‘I muri. Quelli della scuola materna: dividevano la sala giochi dal giardino, la stanzetta per il sonno da quella per il cibo. Erano muri: colorati con i nostri scarabocchi, muri possenti e tristi, il perimetro dei nostri primi passi. Poi vennero quelli della scuola elementare: là servivano per dividere la prima classe dalla quinta, i piccoli analfabeti dai provetti scienziati, il sapere dell’abc dal sapore delle poesie. Erano muri: tutt’al più divenivano porte da calcetto, torri per “fare la conta” a nascondino, spazi da fissare nel mezzo delle interrogazioni. Umili presenze di cortesia: la lavagna stava in piedi grazie a loro; anche la carta geografica e la tabella dei numeri periodici. I muri erano nient’altro che muri. Quando uno di loro cadeva – per una crepa o per un sisma – ricordo terrore e panico: era come se crollasse il mondo.
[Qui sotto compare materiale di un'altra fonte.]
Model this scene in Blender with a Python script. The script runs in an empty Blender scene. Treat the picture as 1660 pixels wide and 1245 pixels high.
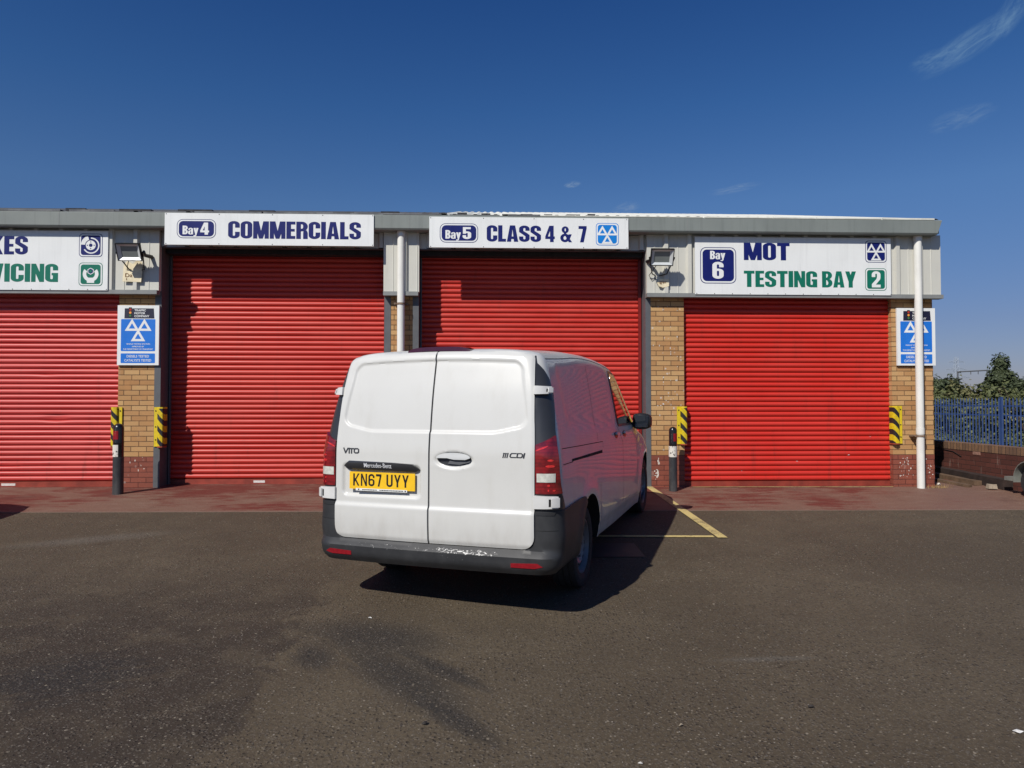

Li avevo sempre legati ai mattoni e al cemento. Mai li avevo associati a dei sentimenti: rabbia, costernazione, ripulsa. Rincasai da scuola e sedetti a capo-tavola: il minestrone della nonna era il mio piatto preferito di novembre. Anche di quel novembre. Che nessuno s’azzardasse infastidirmi nel mezzo di quella frequentazione con i profumi e le spezie: avevo avvisato anzitempo che non sarei più stato padrone delle mie azioni. Ciò che mai nessuno s’azzardò riuscì inconsapevolmente a Paolo Frajese, volto storico del TG1. Lui non lo poteva sapere, ma quel giorno m’arrestò col cucchiaio pieno di minestrone: a metà strada tra il piatto fumante e la bocca spalancata. Voltai lo sguardo verso la credenza – laddove stava la televisione – e con l’udito raccolsi parole strane: «Una notte storica per i berlinesi e il mondo intero. Cinquantamila persone hanno varcato il muro da est verso ovest, accolti dall’abbraccio festoso di una città in festa». Continuai a mangiare imperterrito: non m’accorsi subito che la storia mia stava guardando in faccia. A pranzo finito, feci zapping sul telecomando e mi portai su Rai2. Era in corso la stessa liturgia: «La storia avanza a velocità incostante e di colpo, in pochi e intensi giorni, si possono cancellare decenni d’immobilismo. La forza delle protesta popolare ha avuto la meglio sulla forza della rigidità del sistema». Spensi la televisione: capii che quella notizia un giorno avrebbe cambiato la storia. Un prima, un dopo. Dalla rabbia all’orgoglio. Un istante contro decenni.

Il 9 novembre 1989 avevo quasi dieci anni e una testina piccola piccola: mangiando il minestrone avevo assistito, quasi in diretta, alla cerimonia funebre del Muro di Berlino. Un muro strano: sbriciolato, mi invase più di allegria che di angoscia. Quei chilometri di mattoni e di filo spinato non ci sarebbero più stati. Ricordo il battibecco con la mia maestra quando, all’indomani, iniziò ad usare il verbo “cadere” per spiegare quell’accaduto. Non era il verbo corretto, non era corretto leggere così la storia, c’erano verbi migliori a disposizione. “Cadere” è rovinare al suolo improvvisamente: è la fotografia di un attimo. Quel muro non è mai caduto: l’hanno disintegrato altri uomini da quelli che l’avevano eretto, smantellato a colpi di picconi, di nostalgie e di visioni. A furia di allenare gli ideali, facendoli crescere sotto l’agghiacciante oppressione delle dittature. Il verbo “crollare” implica un istante, condito d’improvvisazione; “far crollare” è il tempo lungo dei sogni che diventano segni. Per farsi storia.

Una storia a disposizione di ciascuno: ciò che importa è non perdere l’appuntamento con la Bellezza. Che – seppur derisa, beffeggiata e striata – sa trasformare una rivoluzione in una rivelazione, il contrario dell’evoluzione. L’evoluzione avviene ad occhi chiusi, la rivoluzione ad occhi aperti, la rivelazione con lo sguardo acceso. Quel giorno, seppur bambino, intuii che la giornata non è di chi si sveglia presto ma di chi ha un buon motivo per alzarsi’ (don Marco Pozza, cappellano del carcere di Padova).